Recent years have seen a marked rise in the use of machine learning and AI in hiring. Concurrently, debates on the ethics of AI-enabled tools ensued: can these decision aids alleviate the biases prevalent in human choices, or do they further exaggerate unfairness? On the one hand, statistical tools can make evaluations more standardized. On the other, these models can provide biased estimates when trained on data that are unbalanced with respect to personal characteristics. Here, I present evidence that even prior to the data coming into play, a model's utility is first constrained by how the decision problem is formulated. Consider two hypothetical approaches to deciding how to target job advertisements: Company A builds a model to identify the candidates most similar to their previous applicants with the goal of maximizing the click through rate; Company B has been collecting performance measures for their previous hires and aims to target job ads to those candidates that are predicted to be high achievers.

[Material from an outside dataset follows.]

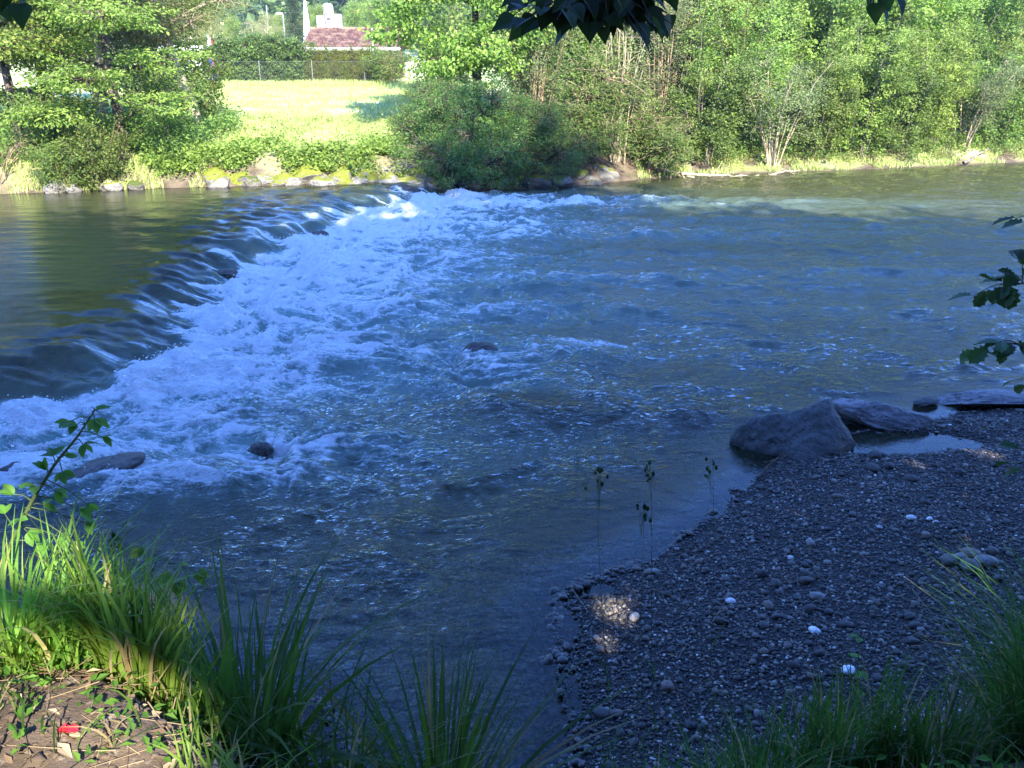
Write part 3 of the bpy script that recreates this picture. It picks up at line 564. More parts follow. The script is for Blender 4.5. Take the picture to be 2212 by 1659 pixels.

How do these approaches compare on long-term fairness? I conducted a simulation study to mimic a hiring pipeline and evaluate the two approaches on the tendency to propagate the group bias and on the resulting performance of selected candidates. The results suggest that targeting candidates based on their similarity to previous applicants, as in Company A's case, leads to an increase in the categorical group bias concurrent with a decrease in performance. I further found that this approach specifically disadvantages high performers in the underrepresented group. In contrast, Company B's decision to predict performance fares better: it does not affect the bias or performance. This demonstrates that how a company designs their decision-making strategy affects fair candidate evaluation and the resulting performance. Hiring is effortful, fair hiring is even harder, but the fruits of the labor are also greater: in fairness, in performance, and in the bottom line.